Es patético cómo se han empeñado unos y otros, ebrios de su prejuicio, en emprenderla con este hombre sencillo, dulce, tímido y tierno, como si en el Papa Ratzinger hubiera estado concentrada toda la intolerancia, toda la maldad, toda la involución. Estos quijotes de la progresía se empeñan en abatirle imposiblemente como si de un gigante terrible se tratase aunque no vean que tan sólo se trata de un molino de viento apacible que nos sopla las buenas noticias de Dios. Ellos confunden con un gigante peligroso a quien tan sólo se presentó como un "humilde trabajador en la viña del Señor". Su llegada no respondía a unas oposiciones aprobadas, a una conquista largamente acariciada, a unas elecciones que con sus rivales peleó.

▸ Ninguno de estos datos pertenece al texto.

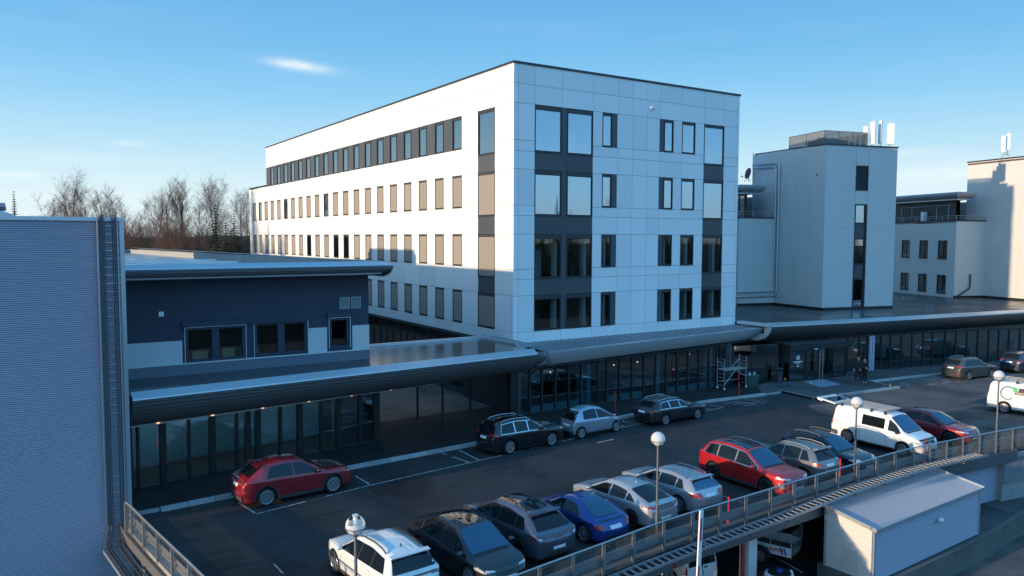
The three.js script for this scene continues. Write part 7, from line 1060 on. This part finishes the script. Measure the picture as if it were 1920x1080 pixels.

Como a Pedro, a Benedicto XVI se le hizo al llegar ese examen de amor que salva la desproporción de lo que nos supera: ¿me amas? Una pregunta sencilla que va al corazón y que al corazón vuelve. Sólo quien dice en verdad que ama al Señor puede recibir el supremo encargo de apacentar el rebaño que Cristo mismo le confía. Benedicto XVI lo ha hecho desde su gobierno supremo de la Iglesia, y lo seguirá haciendo ahora desde su retiro de oración y estudio. Es el testimonio de la fortaleza de quien con libertad ha puesto su confianza sólo en Dios.